Dikshit is hoping to rekindle her appeal among women, the middle class, Muslims, Purvanchalis and all others whom the AAP had poached from the Congress. “What has Kejriwal done for Delhi by his own thinking and initiative?” she asks, responding to a question on his diminishing popularity.
The three-cornered contest is getting more bellicose. During Kejriwal’s road show in West Delhi’s Moti Nagar, a man jumped on to his open jeep and slapped him. Parvesh Sahib Singh Verma, the son of former Chief Minister Sahib Singh Verma, had won West Delhi with a record margin of 268,586 votes in 2014, defeating Congress veteran Mahabal Mishra, who came third while AAP’s Jarnail Singh, a former journalist, came second. This time, Congress has again fielded Mishra, who began in 1997 as a Delhi councillor representing the Dabri ward, while the AAP has put up Balbir Singh Jakhar.

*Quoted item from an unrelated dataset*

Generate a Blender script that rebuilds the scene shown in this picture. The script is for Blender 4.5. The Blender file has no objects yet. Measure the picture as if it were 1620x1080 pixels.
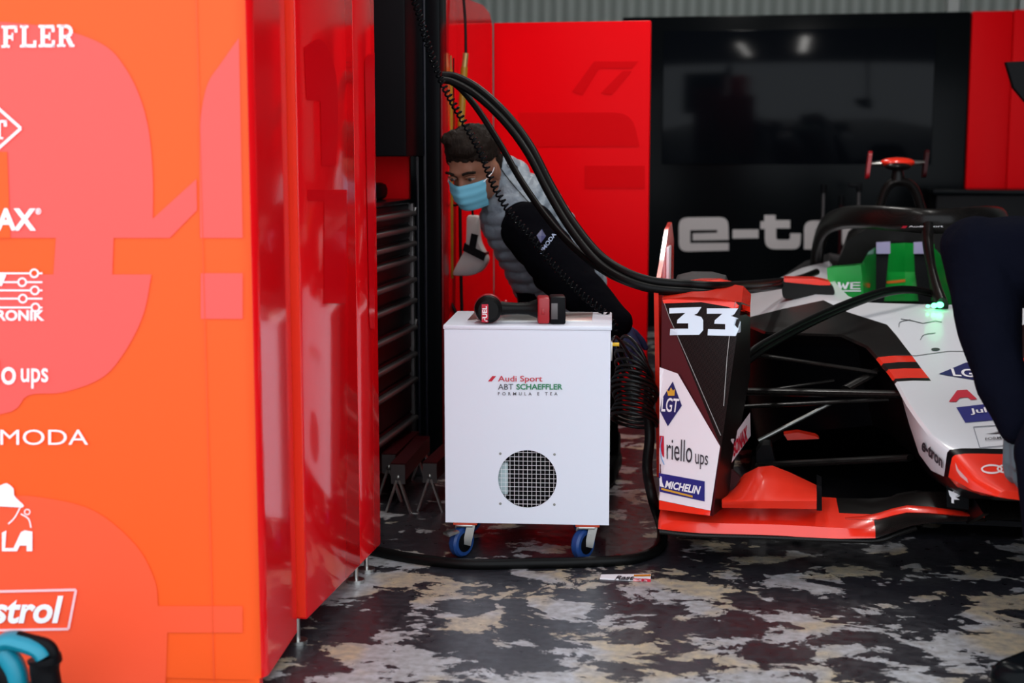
import bpy, bmesh, math, random
from mathutils import Vector, Matrix, noise
from mathutils.bvhtree import BVHTree
random.seed(4)
V = Vector
C = bpy.context.collection
SC = bpy.context.scene
# ------------------------------------------------------------------ camera, light, exposure
F = 2250.0; H = 1.06; YAW = math.radians(10); PT = math.atan(295 / 2250)
cam = bpy.data.cameras.new('camera'); cam.lens = F / 1620 * 36; cam.sensor_width = 36
cam.clip_start = .05; cam.clip_end = 100
cam.dof.use_dof = True; cam.dof.focus_distance = 3.75; cam.dof.aperture_fstop = 3.2
camo = bpy.data.objects.new('camera', cam); C.objects.link(camo)
camo.location = (0, 0, H); camo.rotation_euler = (math.pi / 2 - PT, 0, YAW)
SC.camera = camo
SC.view_settings.view_transform = 'Standard'; SC.view_settings.look = 'None'
SC.view_settings.gamma = 1; SC.view_settings.use_curve_mapping = False
SC.view_settings.exposure = 0.0
w = bpy.data.worlds.new('overcast_sky'); SC.world = w; w.use_nodes = True
w.node_tree.nodes['Background'].inputs[0].default_value = (.86, .93, 1, 1)
w.node_tree.nodes['Background'].inputs[1].default_value = 2.3
def area_light(name, loc, aim, sx, sy, power, col=(1, 1, 1)):
    l = bpy.data.lights.new(name, 'AREA'); l.shape = 'RECTANGLE'; l.size = sx; l.size_y = sy; l.energy = power; l.color = col
    o = bpy.data.objects.new(name, l); C.objects.link(o); o.location = loc
    o.rotation_euler = (V(aim) - V(loc)).to_track_quat('-Z', 'Y').to_euler(); return o
FW = V((-math.sin(YAW) * math.cos(PT), math.cos(YAW) * math.cos(PT), -math.sin(PT)))
RT = V((math.cos(YAW), math.sin(YAW), 0)); UP = RT.cross(FW); C0 = V((0, 0, H))
def ray(u, v): return FW + RT * ((u - 810) / F) + UP * ((540 - v) / F)
def aY(u, v, Y): r = ray(u, v); return C0 + r * (Y / r.y)
def aX(u, v, X): r = ray(u, v); return C0 + r * (X / r.x)
def aZ(u, v, Z): r = ray(u, v); return C0 + r * ((Z - H) / r.z)
def pj(p):
    d = V(p) - C0; z = d.dot(FW); return 810 + F * d.dot(RT) / z, 540 - F * d.dot(UP) / z
# ------------------------------------------------------------------ materials
def mat(name, col, rough=.5, metal=0, coat=0, spec=.5, emit=None, es=0):
    m = bpy.data.materials.new(name); m.use_nodes = True
    b = m.node_tree.nodes['Principled BSDF']; I = b.inputs
    I['Base Color'].default_value = (*col, 1); I['Roughness'].default_value = rough; I['Metallic'].default_value = metal
    I['Coat Weight'].default_value = coat; I['Coat Roughness'].default_value = .05; I['Specular IOR Level'].default_value = spec
    if emit: I['Emission Color'].default_value = (*emit, 1); I['Emission Strength'].default_value = es
    return m
def nd(m, t, **k):
    n = m.node_tree.nodes.new(t)
    for a, b in k.items():
        if a in n.inputs: n.inputs[a].default_value = b
        else: setattr(n, a, b)
    return n
def lk(m, a, b): m.node_tree.links.new(a, b)
def bsdf(m): return m.node_tree.nodes['Principled BSDF']
def bump(m, src, strength=.3, dist=.002):
    b = nd(m, 'ShaderNodeBump'); b.inputs['Strength'].default_value = strength; b.inputs['Distance'].default_value = dist
    lk(m, src, b.inputs['Height']); lk(m, b.outputs[0], bsdf(m).inputs['Normal'])
def coords(m, kind='Object', scale=(1, 1, 1)):
    t = nd(m, 'ShaderNodeTexCoord'); mp = nd(m, 'ShaderNodeMapping'); mp.inputs['Scale'].default_value = scale
    lk(m, t.outputs[kind], mp.inputs[0]); return mp.outputs[0]
def mixcol(m, fac, a, b):
    r = nd(m, 'ShaderNodeMix', data_type='RGBA')
    if hasattr(fac, 'is_linked'): lk(m, fac, r.inputs[0])
    else: r.inputs[0].default_value = fac
    for s, c in ((6, a), (7, b)):
        if hasattr(c, 'is_linked'): lk(m, c, r.inputs[s])
        else: r.inputs[s].default_value = (*c, 1)
    return r.outputs[2]
def ramp(m, src, p0, p1, c0=(0, 0, 0), c1=(1, 1, 1)):
    r = nd(m, 'ShaderNodeValToRGB'); e = r.color_ramp.elements
    e[0].position = p0; e[1].position = p1; e[0].color = (*c0, 1); e[1].color = (*c1, 1)
    lk(m, src, r.inputs[0]); return r.outputs[0]
RED = mat("gloss_red", (.86, .004, .008), .12, coat=.2)
REDM = mat('red_panel', (.86, .001, .005), .4, spec=.05)
ORANGE = mat('orange_red_vinyl', (.95, .098, .012), .4, spec=.25)
PINK = mat('pale_red_vinyl', (.95, .098, .085), .4, spec=.25)
REDG = mat('red_ghost_print', (.80, .003, .008), .12, coat=.2)
FLUO = mat('fluo_red_paint', (.95, .035, .014), .25, coat=.4)
WHITE = mat('white_paint', (.80, .82, .86), .3, coat=.3)
WCART = mat('white_powder_coat', (.79, .84, .93), .42)
WLET = mat('white_vinyl', (.92, .9, .93), .4)
WPINK = mat('white_gloss_vinyl', (.90, .84, .88), .3)
BLACK = mat('black_plastic', (.003, .003, .004), .45, spec=.1)
BGLOSS = mat('black_gloss', (.003, .004, .005), .22, spec=.06)
BRUB = mat('black_rubber', (.003, .003, .003), .42, spec=.14)
GREYR = mat('grey_tyre_rubber', (.020, .020, .021), .7)
CARB = mat('carbon_fibre', (.008, .008, .008), .30, coat=.04, spec=.14)
ck = nd(CARB, 'ShaderNodeTexChecker', Scale=260.0); lk(CARB, coords(CARB), ck.inputs[0])
lk(CARB, mixcol(CARB, ck.outputs[1], (.004, .004, .004), (.013, .011, .010)), bsdf(CARB).inputs['Base Color'])
STEEL = mat('brushed_steel', (.55, .55, .53), .3, 1)
DSTEEL = mat('dull_steel', (.30, .30, .28), .45, 1)
GREYM = mat('dark_grey_metal', (.10, .09, .09), .38, .6)
BLUE = mat('blue_castor_rubber', (.01, .05, .20), .45)
GREEN = mat('green_paint', (.006, .36, .045), .3, coat=.2)
GLET = mat('green_lettering', (.02, .24, .10), .5)
RLET = mat('crimson_lettering', (.55, .005, .03), .5)
DLET = mat('dark_lettering', (.03, .03, .04), .5)
NAVY = mat('navy_vinyl', (.012, .018, .12), .4)
BVIN = mat('blue_vinyl', (.015, .02, .20), .4)
YEL = mat('yellow_plastic', (.75, .42, .01), .45)
TEAL = mat('teal_plastic', (.0, .23, .33), .4)
TOOLRED = mat('dark_red_plastic', (.35, .004, .010), .35)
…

In North West Delhi, a reserved Scheduled Caste seat, the BJP has replaced Udit Raj, a Dalit face brought to the party ahead of the 2014 elections, with Punjabi folk and Sufi singer Hans Raj Hans. He faced allegations by the AAP of converting to Islam. Hans, who was earlier with the Congress and Shiromani Akali Dal, has denied the charges, which would have made him ineligible to contest from a reserved seat. He is taking on AAP’s Gugan Singh Ranga, who was earlier with the BJP, and Congress’ Rajesh Lilothia, a former Patel Nagar MLA. Meanwhile, Udit Raj has joined the Congress.
Beside him, the BJP, which has given tickets to five of its seven MPs, also denied a ticket to its East Delhi MP Mahesh Giri. In South Delhi, a seat which the BJP has held since 1989 with senior leaders like Sushma Swaraj, VK Malhotra and Madan Lal Khurana getting elected from here, the party has refielded its senior leader Ramesh Bidhuri. He is pitted against boxing champion Vijendra Singh, who is fighting his first election from the Congress, and chartered accountant Raghav Chadha, the AAP treasurer.
The Delhi chessboard is all set. The city has shown it can go the same way as the rest of country, as it did in 2014, and then, in less than a year, change its mind. For the moment at least, the divided opposition seems to have given the BJP a clear advantage.